Немногие писатели, осознавшие неглубокую философскую подоплеку этой игры, отказываются от задачи вживания в историю, от попытки присвоить закрытую, чужую жизнь. Наиболее продвинутый современный роман об истории ограничивает себя рамками наличного опыта, вводит осознание скудных возможностей авторского воображения как прием. «Хоровод воды» Сергея Кузнецова, «Живые картины» Полины Барсковой – об этой невозможности вполне представить, как сказано в романе Кузнецова нашими современниками о родителях, «что случилось с ними тогда».
«Пишут: «роман», а в уме держат «эпопею», а на выходе получают как раз «повесть» или близкую ей «хронику»», – забавлялся Агеев внутренним измельчением жанра.

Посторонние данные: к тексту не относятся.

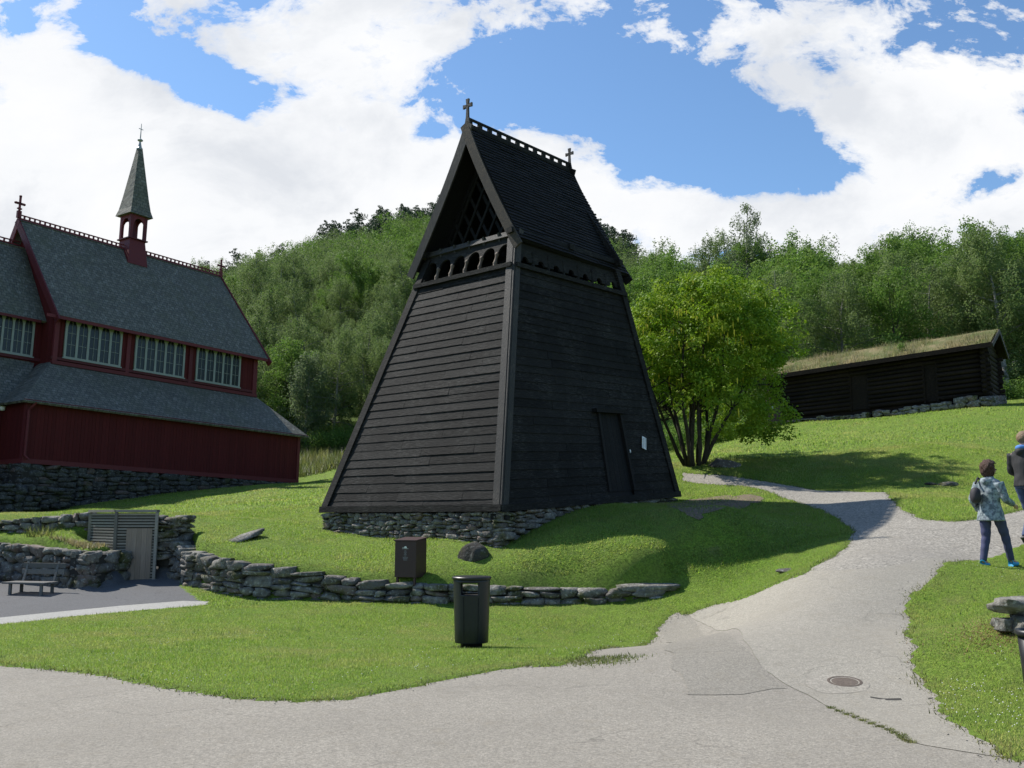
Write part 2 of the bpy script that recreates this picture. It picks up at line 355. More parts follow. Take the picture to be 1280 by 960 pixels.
def zero(px, py):
    dx = (px - 640) / FPX; dz = -(py - 480) / FPX
    d = np.array([dx, cp - sp * dz, sp + cp * dz]); t = -CZ / d[2]; return (d * t)[:2]
WALL_PX = [(228, 747), (262, 752), (300, 755), (400, 757), (480, 759), (560, 760), (700, 762), (790, 763), (832, 763)]
WALL = [zero(*p) for p in WALL_PX]
SHA = at(143, 700, 20.45)[:2]; SHB = at(194, 700, 20.5)[:2]; SHC = at(114, 641, 21.3)[:2]; SHD = SHB + SHC - SHA
LEFT = [(-30, 17.9), tuple(zero(-200, 738)), tuple(zero(0, 744)), tuple(zero(105, 750)), tuple(zero(162, 745)), tuple(SHA + V(-.05, .1)), tuple(SHC + V(0, .0)), tuple(SHD), tuple(SHB + V(.06, .1)), tuple(zero(226, 742))]
STEP = LEFT + [tuple(w) for w in WALL]
def inpoly(poly, x, y):
    P = np.array([p[:2] for p in poly]); x = np.asarray(x); y = np.asarray(y); c = np.zeros(x.shape, bool)
    bx = (x >= P[:, 0].min()) & (x <= P[:, 0].max()) & (y >= P[:, 1].min()) & (y <= P[:, 1].max())
    xs = x[bx]; ys = y[bx]; cc = np.zeros(xs.shape, bool); j = len(P) - 1
    for i in range(len(P)):
        xi, yi = P[i]; xj, yj = P[j]
        if yi != yj:
            m = ((yi > ys) != (yj > ys)); cc ^= m & (xs < (xj - xi) * (ys - yi) / (yj - yi) + xi)
        j = i
    c[bx] = cc; return c
def sdist(x, y):
    """>0 behind the step line"""
    x = np.asarray(x, float); y = np.asarray(y, float); best = np.full(x.shape, 1e9)
    for a, b in zip(STL[:-1], STL[1:]):
        d = b - a; L = d @ d; t = np.clip(((x - a[0]) * d[0] + (y - a[1]) * d[1]) / L, 0, 1)
        best = np.minimum(best, np.hypot(x - a[0] - t * d[0], y - a[1] - t * d[1]))
    return np.where(inpoly(SPOLY, np.atleast_1d(x), np.atleast_1d(y)).reshape(x.shape), -best, best)
xe, ye = STEP[-1]
STL = [V(-3000, 17.9)] + [V(*p) for p in STEP] + [V(3000, ye)]; SPOLY = STL + [V(3000, -900), V(-3000, -900)]
def sm(t): t = np.clip(t, 0, 1); return t * t * (3 - 2 * t)
AZ = [-1.2, -.5, -.31, -.204, -.08, .05, .119, .2, .272, .374, .477, .56, 1.2]
TN = [.15, .20, .268, .303, .338, .33, .295, .275, .29, .305, .322, .31, .30]
DD = [250, 250, 250, 250, 240, 230, 215, 170, 135, 125, 120, 120, 120]
HT = [9, 9, 9, 9, 9, 9, 9, 11, 12, 13, 14, 14, 14]
def vnoise(x, y, s, seed=0):
    x = np.asarray(x) / s + seed * 17.3; y = np.asarray(y) / s + seed * 9.1
    xi = np.floor(x); yi = np.floor(y); fx = sm(x - xi); fy = sm(y - yi)
    def h(a, b): v = np.sin(a * 127.1 + b * 311.7) * 43758.5453; return v - np.floor(v)
    return (h(xi, yi) * (1 - fx) + h(xi + 1, yi) * fx) * (1 - fy) + (h(xi, yi + 1) * (1 - fx) + h(xi + 1, yi + 1) * fx) * fy
def Zraw(x, y):
    x = np.asarray(x, float); y = np.asarray(y, float)
    zf = fF(x, y); zb = fB(x, y); s = sdist(x, y)
    past = np.maximum(x - xe, 0) + 0 * y
    w = .13 + past * 1.0
    k = sm((s - .05) / (2 * w) + np.where(past > 0, .5 * sm(past), 0))
    z = zf * (1 - k) + zb * k
    far = sm((y - 55) / 30); az = x / np.maximum(y, 20)
    tn = np.interp(az, AZ, TN); D = np.interp(az, AZ, DD); H = np.interp(az, AZ, HT)
    top = tn * D - H + CZ; t = np.clip((y - 62) / (D - 62), 0, 1.6)
    zz = 8 + (top - 8) * np.where(t < 1, t ** .95, 1 - (t - 1) * .5) + 3 * (vnoise(x, y, 25, 1) - .5)
    zfar = zz
    z = z * (1 - far) + zfar * far
    # gentle lumps
    lump = (vnoise(x, y, 1.1, 2) - .5) * .05 + (vnoise(x, y, .45, 3) - .5) * .018
    z = z + lump * sm((s) / .8) * sm((60 - y) / 10)
    z = np.where(y < 3, z * np.clip((y + 6) / 9, 0, 1), z)
    return z
def axis(lo, hi, segs):
    """segs: list of (start,end,step) fine zones; growing outside"""
    pts = [segs[0][0]]
    for a, b, s in segs:
        n = max(1, int(round((b - a) / s))); pts += list(np.linspace(a, b, n + 1)[1:])
    s = segs[-1][2]
    while pts[-1] < hi: s *= 1.18; pts.append(pts[-1] + min(s, 25))
    s = segs[0][2]
    while pts[0] > lo: s *= 1.18; pts.insert(0, pts[0] - min(s, 25))
    return np.array(pts)
GX = axis(-900, 900, [(-15, -12, .2), (-12, 9.5, .085), (9.5, 22, .3)])
GY = axis(-60, 1400, [(4, 8, .2), (8, 23, .085), (23, 30, .15), (30, 60, .5)])
XX, YY = np.meshgrid(GX, GY); ZZ = Zraw(XX, YY)
def Zt(x, y):
    x = np.asarray(x, float); y = np.asarray(y, float)
    i = np.clip(np.searchsorted(GX, x) - 1, 0, len(GX) - 2); j = np.clip(np.searchsorted(GY, y) - 1, 0, len(GY) - 2)
    fx = (x - GX[i]) / (GX[i + 1] - GX[i]); fy = (y - GY[j]) / (GY[j + 1] - GY[j])
    return (ZZ0[j, i] * (1 - fx) + ZZ0[j, i + 1] * fx) * (1 - fy) + (ZZ0[j + 1, i] * (1 - fx) + ZZ0[j + 1, i + 1] * fx) * fy
ZZ0 = ZZ.copy()
def G(px, py, dmin=4.0, dmax=70):
    ys = np.linspace(dmin, dmax, 3000); dx = (px - 640) / FPX; dz = -(py - 480) / FPX
    d = np.array([dx, cp - sp * dz, sp + cp * dz]); t = ys / d[1]
    z = CZ + d[2] * t; g = Zt(d[0] * t, ys); k = np.argmax(z <= g)
    if not (z <= g).any(): k = len(ys) - 1
    return np.array([d[0] * t[k], ys[k], float(g[k])])
def zat(x, y): return float(Zt(x, y))
# ------------------------------------------------------------------ paved surfaces
def densify(pts, step=.12, jit=.03):
    out = []
    for a, b in zip(pts[:-1], pts[1:]):
        a = np.asarray(a[:2], float); b = np.asarray(b[:2], float); n = max(1, int(np.linalg.norm(b - a) / step))
        for i in range(n):
            p = a + (b - a) * i / n; nn = unit(np.array([-(b - a)[1], (b - a)[0]]))
            w = (float(vnoise(p[0], p[1], .5, 5)) - .5) * 2 * jit * 1.6 + (float(vnoise(p[0], p[1], .17, 6)) - .5) * 2 * jit
            out.append(p + nn * w)
    out.append(np.asarray(pts[-1][:2], float)); return out
def smooth_line(pts, n=6):
    P = [np.asarray(p[:2], float) for p in pts]; out = []
    for i in range(len(P) - 1):
        p0 = P[max(i - 1, 0)]; p1 = P[i]; p2 = P[i + 1]; p3 = P[min(i + 2, len(P) - 1)]
        for k in range(n):
            t = k / n; out.append(.5 * ((2 * p1) + (-p0 + p2) * t + (2 * p0 - 5 * p1 + 4 * p2 - p3) * t * t + (-p0 + 3 * p1 - 3 * p2 + p3) * t ** 3))
    out.append(P[-1]); return out
def gl(px_pts, sm_=True, jit=.03):
    w = [G(*p)[:2] if len(p) == 2 else (np.array(p[1:3], float) if p[0] == 'w' else at(*p)[:2]) for p in px_pts]
    return densify(smooth_line(w) if sm_ else w, .12, jit)
e_lawn = gl([('w', -14, 14.4), (-150, 814), (0, 831), (80, 839), (150, 848), (250, 866), (320, 874), (430, 873), (540, 853), (640, 834), (700, 830), (745, 812), (830, 776), (860, 768)], jit=.035)
e_lawn2 = gl([(860, 768), (900, 755), (960, 735), (1005, 717)], jit=.03)
e_lawn3 = gl([(1005, 717), (1045, 693), (1062, 674), (1056, 657, 18.6), (1032, 641, 20.3), (990, 626, 22.2), (930, 611, 24.4), (852, 602, 26.2)], jit=.03)
e_top = gl([(852, 597, 27.0), (960, 604, 25.3), (1040, 612, 23.6), (1112, 616, 22.0)], jit=.02)
e_r1 = gl([(1112, 618, 21.9), (1124, 632, 19.9), (1150, 645, 18.4), (1186, 651, 17.6), (1221, 648, 17.5), (1280, 637, 18.2), (1380, 622, 19)], jit=.03)
e_r2 = gl([(1380, 655), (1280, 684), (1212, 702)], jit=.03)
e_r3 = gl([(1212, 702), (1165, 724), (1140, 752), (1137, 785), (1150, 832), (1166, 864), (1192, 898), (1240, 930), (1285, 955), ('w', 4.6, 5.4)], jit=.03)
arc = gl([(860, 768), (905, 788), (942, 818), (968, 846), (1010, 868), (1060, 893), (1120, 916), (1185, 937), ('w', 4.6, 5.4)], jit=.012)
e_mid = gl([(1005, 717), (1060, 712), (1120, 706), (1212, 702)], jit=.02)
def rev(l): return l[::-1]
poly_plaza = e_lawn + arc[1:] + [V(5.2, 4), V(6, -6), V(-16, -6), V(-16, 14.6)]
poly_paved = e_lawn2 + e_mid[1:] + e_r3[1:-1] + rev(arc)[:-1]
poly_gravel = e_lawn3 + e_top + e_r1 + e_r2 + rev(e_mid)[1:-1]
STRIP = gl([(-60, 786), (0, 782), (90, 772), (180, 764), (262, 757)], jit=.01)
STRIP_B = gl([(262, 752), (228, 751), (150, 757), (60, 766), (0, 772), (-60, 776)], False, jit=.008)
poly_conc = STRIP + STRIP_B
poly_dark = rev(STRIP_B)[:-1] + [zero(228, 749), zero(226, 741), zero(165, 742), zero(105, 749), zero(0, 743), zero(-60, 741)]
POLYS = [poly_plaza, poly_paved, poly_gravel, poly_conc, poly_dark]
def on_paving(x, y):
    c = np.zeros(np.shape(x), bool)
    for p in POLYS: c |= inpoly(p, x, y)
    return c
near = (YY > -7) & (YY < 27) & (XX > -17) & (XX < 14)
msk = np.zeros(XX.shape, bool); xs, ys = XX[near], YY[near]
e = .05
m4 = on_paving(xs + e, ys + e) & on_paving(xs - e, ys - e) & on_paving(xs + e, ys - e) & on_paving(xs - e, ys + e)
msk[near] = m4; ZZ[msk] -= .06
ZZ[~msk] += .012
def sheet(name, poly, mat, lift=0.0, step=.3):
    P = np.array([p[:2] for p in poly]); 
    x0, y0 = P.min(0); x1, y1 = P.max(0); gx, gy = np.meshgrid(np.arange(x0, x1, step), np.arange(y0, y1, step))
    gx = gx.ravel(); gy = gy.ravel(); k = inpoly(poly, gx, gy); gx = gx[k]; gy = gy[k]
    # keep interior points away from the border
    dmin = np.full(len(gx), 9.)
    for p in P: dmin = np.minimum(dmin, np.hypot(gx - p[0], gy - p[1]))
    k = dmin > .08; pts = [Vector(p) for p in P] + [Vector((a, b)) for a, b in zip(gx[k], gy[k])]
    r = delaunay_2d_cdt(pts, [], [list(range(len(P)))], 1, 1e-5)
    vx = np.array([v[:] for v in r[0]]); i = np.clip(np.searchsorted(GX, vx[:, 0]) - 1, 0, len(GX) - 2); j = np.clip(np.searchsorted(GY, vx[:, 1]) - 1, 0, len(GY) - 2)
    fx = (vx[:, 0] - GX[i]) / (GX[i + 1] - GX[i]); fy = (vx[:, 1] - GY[j]) / (GY[j + 1] - GY[j])
    z = (ZZ0[j, i] * (1 - fx) + ZZ0[j, i + 1] * fx) * (1 - fy) + (ZZ0[j + 1, i] * (1 - fx) + ZZ0[j + 1, i + 1] * fx) * fy + lift
    fs = [list(f) for f in r[2]]
    o = mesh_np(name, np.column_stack([vx, z]), fs, mat, smooth=True); tag(o, kind='structure')
    if o.data.polygons and o.data.polygons[0].normal.z < 0: o.data.flip_normals()
    return o
sheet('forecourt', poly_plaza, M['plaza'], -.004)
sheet('paved_path', poly_paved, M['paved'], 0)
sheet('gravel_path', poly_gravel, M['gravel'], -.004)
sheet('concrete_strip', poly_conc, M['concrete'], .0)
sheet('asphalt_patch', gl([(824, 784), (862, 771), (905, 791), (942, 821), (968, 849), (984, 861)], jit=.012) + gl([(984, 861), (930, 870), (858, 868), (846, 840), (824, 784)], False, .05)[1:-1], M['patch'], .0)
sheet('cement_collar', gl([(1047 + 40 * math.cos(a), 856 + 12 * math.sin(a)) for a in np.linspace(0, 6.2832, 13)][:-1] + [(1087, 856)], jit=.012)[:-1], M['collar'], .004)
sheet('path_crack', [G(*p)[:2] for p in ((1088, 871.5), (1105, 873.5), (1130, 873.2), (1150, 874.4), (1166, 872.6), (1166, 873.8), (1150, 876.4), (1130, 875.6), (1106, 876), (1088, 873))], M['mortar'], .003)
poly_soil = gl([(828, 636), (850, 629), (890, 623), (930, 622), (950, 628), (925, 636), (895, 638), (860, 645), (828, 636)], jit=.12)[:-1]
sheet('bare_soil', poly_soil, M['soil'], .022, .12)
sheet('asphalt_lane', poly_dark, M['asph_d'], -.004)
ny, nx = XX.shape; idx = np.arange(nx * ny).reshape(ny, nx)
faces = np.stack([idx[:-1, :-1], idx[:-1, 1:], idx[1:, 1:], idx[1:, :-1]], -1).reshape(-1, 4)
ground = mesh_np('ground', np.stack([XX, YY, ZZ], -1).reshape(-1, 3), faces, M['lawn'], smooth=True); tag(ground, kind='structure')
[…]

Расхождение задач исторического романа с вопросами истории, расхождение интересов автора с задачами эпоса, расползание формы и сути, расслоение крупной формы продолжается, и каждая новая большая книга, перерастающая объемом смысл, приближает переворот: рождение «связи всего» из духа момента, аккумуляции большой истории в малом жанре.
14
Ср.: в рецензии Аллы Латыниной такой взгляд на человека воспринимается как оригинальная мысль Прилепина: «Вот эту страшную черту человека – его амбивалентность, его готовность из роли жертвы перейти в роль палача, Прилепин не раз будет подчеркивать на десятках примеров» (Латынина А. Каждый человек носит на дне своем немного ада. – «Новый мир», 2014, № 6).